Ticket Office Cracks Down on Reselling

Author: Ed Cohen

So you think you’re going to make a killing selling your tickets to this year’s home game against Florida State on e-Bay.

Beware.

Your buyer might be the Notre Dame ticket office. And if you get caught reselling tickets above face value you’ll lose your ticket-ordering privileges for at least two years. If it’s season tickets you’re scalping, you’ll be barred from ordering tickets for at least five years.

The penalties are part of a strict new resale policy adopted by the ticket office. The aim is to discourage alumni, employees and others from ordering tickets when they don’t intend to attend games but rather are angling to resell them at a profit.

“We want to sell the tickets to those who want to come to the game and support the team,” said ticket manager Jim Fraleigh ’88, assistant athletic director for external affairs and ticket operations.

The penalties are no idle threats. The ticket office knows to whom every ticket is sold originally, and its staff plans to monitor e-Bay and other outlets and identify — at least on a spot-check basis — those being sold above face value. The original purchasers will be held accountable, even if they gave away their tickets or sold them at face value to someone who is now trying to scalp them.

The growth of ticket brokerages along with e-Bay and a variety of other Internet sites has created a sometimes lucrative international resale market for Notre Dame football tickets. One of the results is that alumni disappointed after going though the legitimate ticket-buying channel — the ticket lottery — often see scalpers offering hundreds of tickets for sale later at inflated prices. The scalpers are either the original purchasers or are brokers who’ve bought them from the original purchasers in hopes of reselling at a higher price.

The other concern in regard to ticket reselling is potential loss of home-field advantage. At the home game against Nebraska in September 2000, thousands of red-clothed Cornhuskers fans were scattered throughout the crowd.
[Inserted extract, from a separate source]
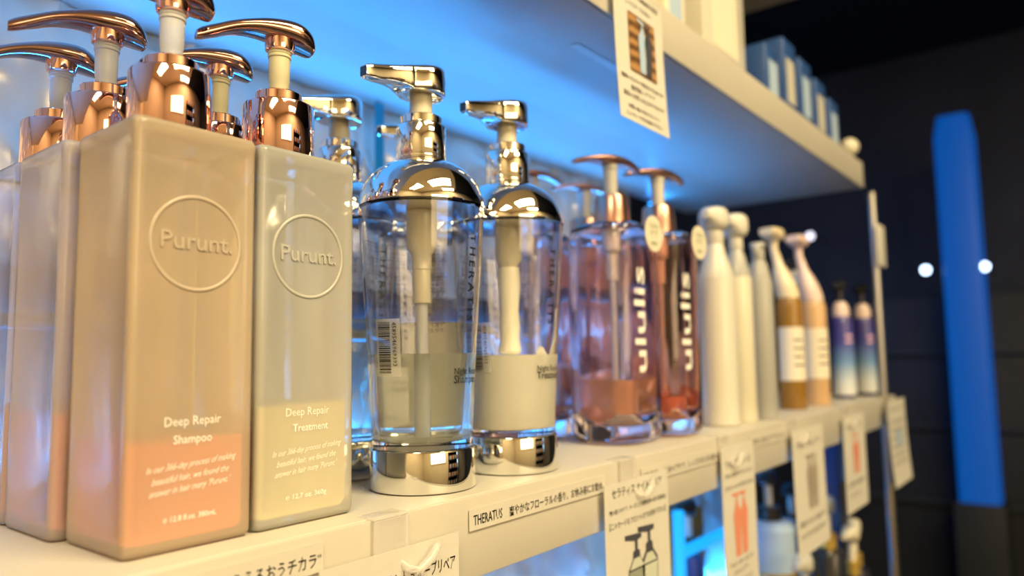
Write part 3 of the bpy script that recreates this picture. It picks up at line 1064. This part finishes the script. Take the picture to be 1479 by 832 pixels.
# clear plastic sign clips with hooks
def clip(x, z, lab):
    t = thing('sign_clip', lab, 'clip', (x, 0, z), 'clear clips holding the hanging cards')
    new('plate', box('plate', (0, -.0022, 0), (.0245, .0018, .024), .0007), M['clip'], t)
    new('top_lip', box('top_lip', (0, .004, .0125), (.0245, .014, .0016), .0006), M['clip'], t)
    pts = [(.004, -.003, -.010), (.006, -.008, -.014), (.012, -.0105, -.0165), (.020, -.0110, -.012), (.026, -.0105, -.0065), (.0275, -.010, -.0055)]
    new('hook', tube('hook', pts, [.0022, .0024, .0026, .0026, .0024, .0012], 14), M['clip'], t)
    return t


clip(.2700, -.0125, 'clear plastic clip with hook above the slogan card, nearest')
clip(.5190, -.0125, 'clear plastic clip with hook above the two-bottle drawing card')
clip(.7100, -.0125, 'clear plastic clip above the orange-bottles card')
clip(.9200, -.0125, 'clear plastic clip above the grey-picture card')
clip(1.1600, -.0125, 'clear plastic clip above the far reddish card')

# ------------------------------------------------------------------ things on the upper shelf
def carton(name, label, cat, x, y, z, sx, sy, sz, m, rz=0, panel=None, group=None):
    t = thing(name, label, cat, (x, y, z), group, rz)
    new('box', box('box', (0, 0, sz / 2), (sx, sy, sz), .0012), m, t)
    new('lid_flap', box('lid_flap', (0, 0, sz + .0006), (sx * .98, sy * .98, .0010)), m, t)
    if panel:
        new('front_panel', box('front_panel', (0, -sy / 2 - .0004, sz * .5), (sx * .6, .0006, sz * .55)), panel, t)
    return t


carton('carton', 'large white carton standing on the upper shelf', 'box', .845, .085, .4106, .130, .11, .160, M['white_pl'], panel=M['label'])
carton('carton', 'pale yellow carton with blue edge at the left of the white one', 'box', .718, .070, .4106, .050, .07, .150, M['label'], panel=M['pale_blue'])
carton('carton', 'cream carton above the hanging photo card', 'box', .560, .080, .4106, .070, .06, .120, M['ivory'], panel=M['label'])
for i, (x, h) in enumerate(((.985, .085), (1.06, .118), (1.135, .112), (1.21, .102), (1.285, .09))):
    t = carton('carton', ('blue glossy carton beside the large white one', 'blue glossy carton with pale panel, second of the row', 'blue glossy carton in the middle of the upper row', 'blue glossy carton, fourth along the upper shelf', 'blue glossy carton nearest the upper shelf end')[i], 'box', x, .045, .4106, .055, .05, h, M['blue_box'], panel=(M['pale_blue'], M['white_pl'])[i % 2], group='blue cartons on the upper shelf')

# ------------------------------------------------------------------ lower bay
glow = mat('blue_lit_acrylic', (.05, .3, .7), .2, emit=(.0, .42, 1.0), estr=1.0)
t = thing('acrylic_riser', 'blue edge-lit acrylic riser on the lower shelf', 'display riser', (.915, .150, -.36))
new('upright', box('upright', (0, 0, .118), (.012, .012, .236), .001), glow, t)
new('top_rail', box('top_rail', (.10, 0, .180), (.19, .012, .012), .001), glow, t)
new('upright', box('upright', (.20, 0, .0925), (.012, .012, .185), .001), glow, t)
carton('carton', 'tall bright blue carton with black bands in the lower bay', 'box', 1.275, .062, -.3596, .05, .05, .300, M['blue_box'], panel=M['black_pl'])
carton('carton', 'brown carton behind the blue riser in the lower bay', 'box', 1.080, .235, -.3596, .09, .05, .200, M['amber'])
carton('carton', 'small tan carton low behind the two-bottle drawing card', 'box', .860, .095, -.3596, .04, .04, .150, M['label'])
LOW = [  # x, y, height, radius, body, head, label
    (.960, .060, .155, .026, 'black_pl', 'white_pl', 'dark bottle with white pump in the lower bay, just right of the blue riser'),
    (1.005, .180, .235, .020, 'blue_box', 'black_pl', 'dark blue bottle with black pump behind the blue riser'),
    (1.140, .110, .265, .036, 'pale_blue', 'black_pl', 'broad pale blue bottle with black pump between two hanging cards'),
    (1.085, .045, .160, .025, 'black_pl', 'white_pl', 'black bottle with white pump in front of the broad pale blue one'),
    (1.170, .035, .228, .024, 'black_pl', 'white_pl', 'black bottle with tall white pump under the amber bottles'),
    (1.225, .110, .175, .024, 'blue_box', 'pale_blue', 'blue bottle with pale pump behind the tall white pump'),
    (1.335, .140, .215, .030, 'blue_box', 'black_pl', 'blue bottle with black pump in the back row under the far cards'),
    (1.240, .020, .175, .020, 'black_pl', 'ivory', 'slim black bottle with cream pump at the front of the lower shelf'),
    (1.330, .040, .165, .024, 'black_pl', 'ivory', 'black bottle with cream pump beside the tall blue carton'),
    (1.430, .080, .180, .027, 'black_pl', 'ivory', 'black bottle with cream pump nearest the far post'),
]
for (x, y, h, r, bm_, hm, lab) in LOW:
    t = thing('pump_bottle', lab, 'pump bottle', (x, y, -.3597), 'pump bottles in the lower bay')
    hb = h - .075
    new('body', lathe('body', [(r * .94, 0), (r, .002), (r, hb - .012), (r * .8, hb - .003), (r * .5, hb)], 32), M[bm_], t)
    new('band', strip_mesh('band', [(math.radians(-220), hb * .45, math.radians(-30), hb * .62)], lambda z: r, .0004, 20), M['gold'], t)
    new('collar', lathe('collar', [(r * .52, hb), (r * .52, hb + .02), (r * .3, hb + .021)], 28), M['gold'] if hm != 'black_pl' else M['black_pl'], t)
    new('stem', lathe('stem', [(.006, hb + .02), (.006, hb + .055)], 16), M[hm] if hm != 'black_pl' else M['white_pl'], t)
    new('pump_head', head_mesh('pump_head', [(-.038, hb + .066, hb + .058, .005), (-.02, hb + .072, hb + .056, .009), (0, hb + .075, hb + .048, .013), (.012, hb + .073, hb + .050, .009), (.016, hb + .066, hb + .056, .004)], ex=3), M[hm], t)

# ------------------------------------------------------------------ the dark shop beyond
blue_panel = mat('blue_backlit_panel', (.01, .05, .2), .4, emit=(.0, .080, .38), estr=.8)
t = thing('light_column', 'tall blue-lit column in the dark shop beyond the shelf', 'light column', (3.95, .155, Z0))
new('lit_face', rloft('lit_face', [(.07, .080, .02, .55), (.07, .080, .02, 2.22), (.06, .065, .03, 2.32)], 4), blue_panel, t)
new('plinth', box('plinth', (0, 0, .275), (.18, .20, .55), .005), M['wall_dark'], t)
spot = mat('small_white_lamp', (.5, .5, .5), .4, emit=(.55, .75, 1.0), estr=7)
spot2 = mat('small_grey_lamp', (.5, .5, .5), .4, emit=(.75, .72, .85), estr=3.0)
rk = thing('display_rack', 'dark display rack with dim boxes in the unlit shop', 'rack', (4.3, .25, Z0))
new('frame', box('frame', (0, 0, .75), (.3, 1.3, 1.5), .01), M['wall_dark'], rk)
for k in range(3):
    new('rack_shelf', box('rack_shelf', (-.16, 0, .5 + k * .36), (.06, 1.28, .02)), mat('rack_grey', (.04, .05, .06), .5), rk)
rkw = thing('display_rack', 'black display rack with rows of products on the opposite side of the aisle', 'rack', (1.35, -2.2, Z0))
new('frame', box('frame', (0, -.15, 1.0), (1.1, .02, 1.9), .004), M['black_pl'], rkw)
for k in range(5):
    new('rack_shelf', box('rack_shelf', (0, 0, .25 + k * .38), (1.1, .3, .025)), M['black_pl'], rkw)
    for j in range(9):
        mm = (M['tan_pl'], M['white_pl'], M['red_box'], M['blue_box'], M['gold'])[(j * 3 + k) % 5] if 'red_box' in M else M['tan_pl']
        new('product_row', box('product_row', (-.48 + j * .12, .03, .25 + k * .38 + .0125 + .09), (.08, .08, .18), .006), mm, rkw)
for k, (yy, zz, mm) in enumerate(((.304, .455, spot), (.070, .450, spot), (.818, .675, spot2))):
    t = thing('wall_lamp', ('small white lamp glowing left of the blue column', 'small white lamp glowing right of the blue column', 'small greyish lamp seen above the amber bottles')[k], 'lamp', (3.9, yy, zz))
    new('bulb', lathe('bulb', [(.0005, -.018)] + [(.018 * math.cos(a), .018 * math.sin(a)) for a in [PI * (i - 4) / 10 for i in range(9)]] + [(.0005, .018)], 20), mm, t)
    new('bracket', box('bracket', (.2, 0, 0), (.37, .006, .006)), M['black_pl'], t)

area('far_wall_fill', (2.9, 1.3, .5), (0, math.radians(-90), math.radians(-20)), .5, .2, 5, (.02, .25, 1.0))  # added blue fill for the dark far wall, no fixture of its own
Those outside areas allocated for visiting team tickets couldn’t have been there without the original purchasers selling their tickets.
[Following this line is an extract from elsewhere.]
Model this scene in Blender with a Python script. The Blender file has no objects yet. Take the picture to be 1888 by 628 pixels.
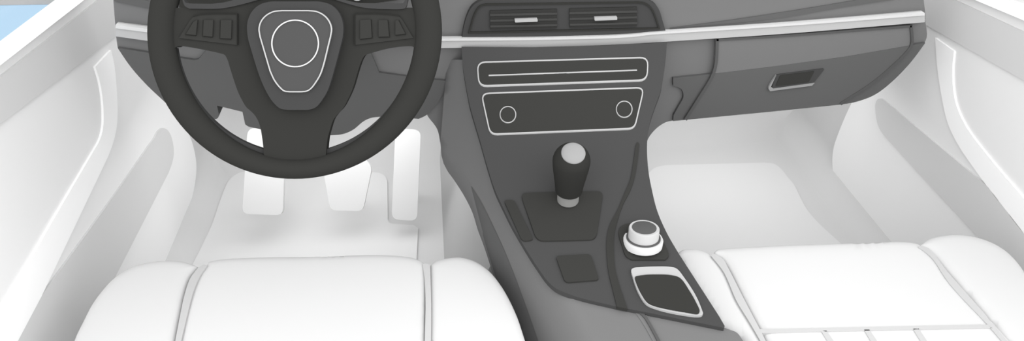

Fraleigh said that since the new policy was announced earlier this year many legitimate ticket holders have contacted the ticket office with information useful to its investigation of unauthorized reselling. (Not all resales are against the rules; alumni clubs and charitable groups are sometimes given permission to raffle or sell tickets to raise money.) As of midsummer, he said, the office had caught nine individuals and one alumni club scalping tickets.
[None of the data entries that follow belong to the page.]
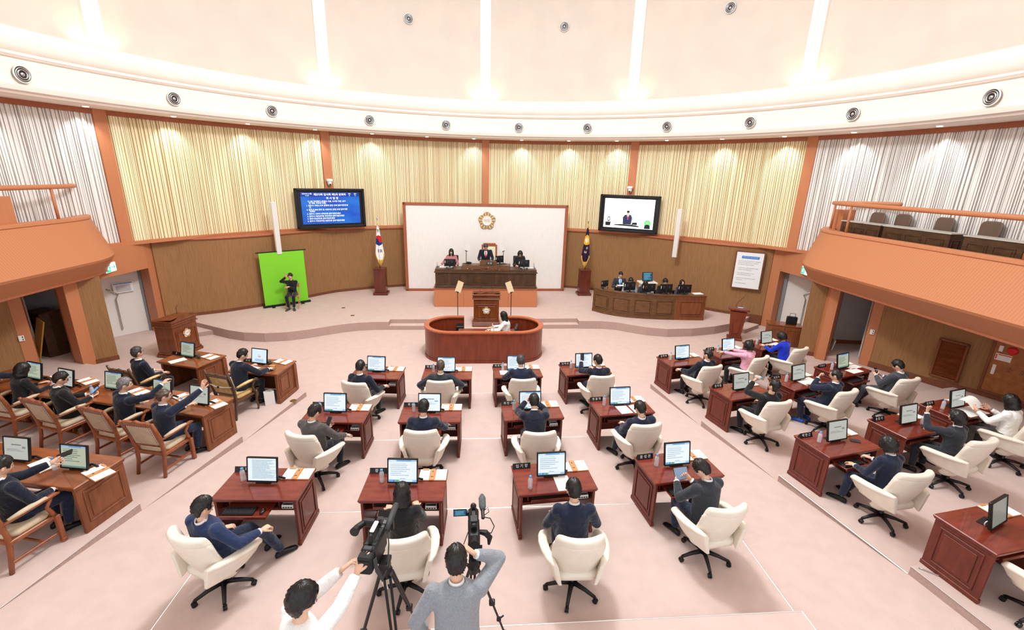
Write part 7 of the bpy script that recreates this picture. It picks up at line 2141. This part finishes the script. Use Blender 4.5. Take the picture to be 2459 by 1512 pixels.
b = MB(); b.tube([(-.055, -.02, .04), (-.10, -.08, -.05), (-.11, -.10, -.20), (-.04, -.08, -.32), (.05, -.06, -.30), (.06, -.04, -.1)], .02, 8, flat=.2, upv=(1, 0, 0)); b.build('strap', M_BLACK, t)
MB().box((0, 0, -.10), (.08, .16, .04), b=.01).lathe([(.05, -.14), (.06, -.12), (.05, -.10)], 16).build('tripod_plate', M_CHROME, t)

person('person in a white shirt reaching up to the left video camera', (-1.64, 2.58, .48), radians(-42), look(WHITEC, 'fringe', shirt=False, topname='shirt', vox=.012), dict(hip=.93, lean=4, twist=-8, hyaw=-4, hpitch=2, rh=(.02, .50, 1.48), lh=(-.14, .46, 1.44), rcurl=.25, lcurl=.6, rdir=(-.2, .5, .6), rn=(-.1, .8, -.5), ldir=(.2, .6, .3), ln=(.5, .3, -.5), rpole=(.7, .2, -1), lpole=(-.8, .0, -1), rf=(.14, .0, 0), lf=(-.14, .06, 0), s=1.0, kpole=(0, 1, 0)))
person('person in a light grey jacket with a hand at the ear behind the camcorder', (-.50, 2.84, .48), radians(4), look(LGREY, 'short', vox=.012, hem=-.2), dict(hip=.93, lean=3, hyaw=0, hpitch=18, rh=(.155, .16, 1.56), lh=(-.27, .10, .90), rcurl=1.1, rn=(-1, .0, 0), rdir=(-.6, .1, .5), rpole=(1, .1, -.9), lpole=(-.8, -.6, -.2), rf=(.12, .05, 0), lf=(-.12, -.02, 0), kpole=(0, 1, 0)))
b = MB(); b.tube([(0, 0, 0), (.02, .03, -.14), (.0, .05, -.22), (-.05, .06, -.25)], .0022, 5); b.tube([(0, 0, 0), (-.08, .02, -.1), (-.16, -.02, -.14), (-.22, -.06, -.13)], .0022, 5)
o = b.build('earphone_cable', M_WHITE, smooth=True); o.location = (-1.27, 2.98, 1.88); tag(o, 'thin white earphone cable hanging from the left video camera', 'cable')

b = MB(); b.tube([(0, 0, .006), (.03, -.03, .012), (.12, -.11, .012), (.2, -.17, .01), (.27, -.2, .006)], .006, 6)
o = b.build('floor_cable', M_CHROME, smooth=True); o.location = (5.12, 4.12, .48); tag(o, 'short silver cable on the terrace edge beside the near right desk', 'cable')
bpy.data.scenes.remove(TMP)
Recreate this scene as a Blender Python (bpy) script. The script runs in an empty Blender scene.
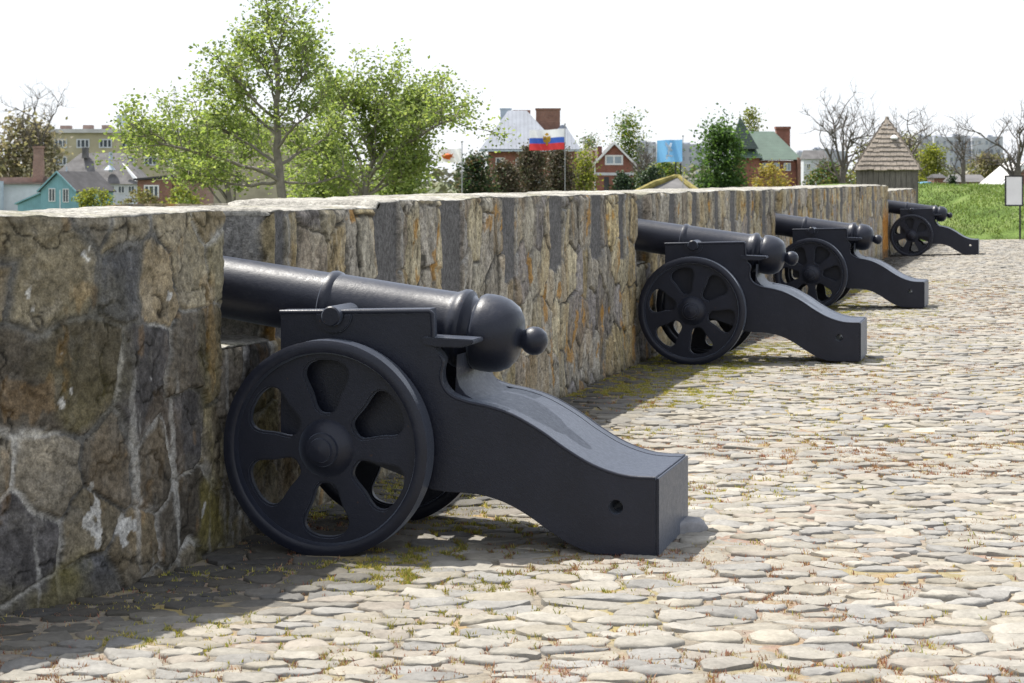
import bpy, bmesh, math, random
import numpy as np
from mathutils import Vector, Matrix

PI = math.pi
R = math.radians
F = 1900.0          # focal length in pixels of a 1024 px wide frame
EYE = 1.7
SC = bpy.context.scene
COL = SC.collection

# ------------------------------------------------------------------ helpers
def at(x, y, Z):
    return Vector(((x - 512) / F * Z, Z, EYE - (y - 179) / F * Z))

def tag(o, label=None, cat=None, group=None, kind=None):
    if label: o['label'] = label
    if cat: o['category'] = cat
    if group: o['group'] = group
    if kind: o['kind'] = kind
    return o

def empty(name, loc, rz=0.0, label=None, cat=None, group=None):
    o = bpy.data.objects.new(name, None)
    o.empty_display_size = 0.2
    COL.objects.link(o)
    o.location = loc
    o.rotation_euler = (0, 0, rz)
    return tag(o, label, cat, group)

def link_mesh(name, me, mat, parent=None):
    o = bpy.data.objects.new(name, me)
    COL.objects.link(o)
    if mat is not None:
        me.materials.append(mat)
    if parent is not None:
        o.parent = parent
    return o

def finish(me, smooth=None):
    if smooth is not None:
        me.polygons.foreach_set('use_smooth', [True] * len(me.polygons))
        if smooth < 179:
            me.set_sharp_from_angle(angle=R(smooth))
    me.update()

def set_col(me, cols):
    a = me.color_attributes.new('Col', 'FLOAT_COLOR', 'POINT')
    c = np.ones((len(me.vertices), 4), np.float32)
    c[:, :3] = cols
    a.data.foreach_set('color', c.ravel())

def np_mesh(name, V, Fc, mat, parent=None, cols=None, smooth=179):
    me = bpy.data.meshes.new(name)
    V = np.asarray(V, np.float32)
    if isinstance(Fc, np.ndarray):
        k = Fc.shape[1]
        me.vertices.add(len(V)); me.vertices.foreach_set('co', V.ravel())
        me.loops.add(Fc.size); me.loops.foreach_set('vertex_index', Fc.ravel().astype(np.int32))
        me.polygons.add(len(Fc))
        me.polygons.foreach_set('loop_start', np.arange(0, Fc.size, k, dtype=np.int32))
        me.polygons.foreach_set('loop_total', np.full(len(Fc), k, np.int32))
        me.update(calc_edges=True)
    else:
        me.from_pydata([tuple(map(float, v)) for v in V], [], Fc)
    if cols is not None:
        set_col(me, cols)
    finish(me, smooth)
    return link_mesh(name, me, mat, parent)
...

While the policing continues, the ticket office and Alumni Association are also making it easier to buy extra tickets or unload unneeded ones legitimately. Under a consignment arrangement, alumni and University employees can mail or hand-deliver unwanted tickets to the Alumni Association on game days or before. The association will then offer the tickets for resale at face value at the Gate 3 ticket window of the Joyce Center the morning of home games. The first tickets turned in will be the first ones sold, regardless of seat location. From 8 to 10 a.m., alumni will have first crack at the supply. The remaining tickets will be offered to the general public.

People seeking tickets further in advance can contact the ticket office (574-631-7356) the week of home games to see if the office has received back any unsold tickets allocated to the visiting team, as is often the case. A $7 processing fee (per order, not per ticket) is added for the phone sales. The tickets can be picked up at the stadium’s will-call window. Any remaining tickets of this type are put on sale at the stadium on game day.

Fraleigh said the ticket office is also looking into creating a system to facilitate straight swapping among ticket holders. Such trades are already commonplace within some alumni clubs, and they’re perfectly legitimate, he said.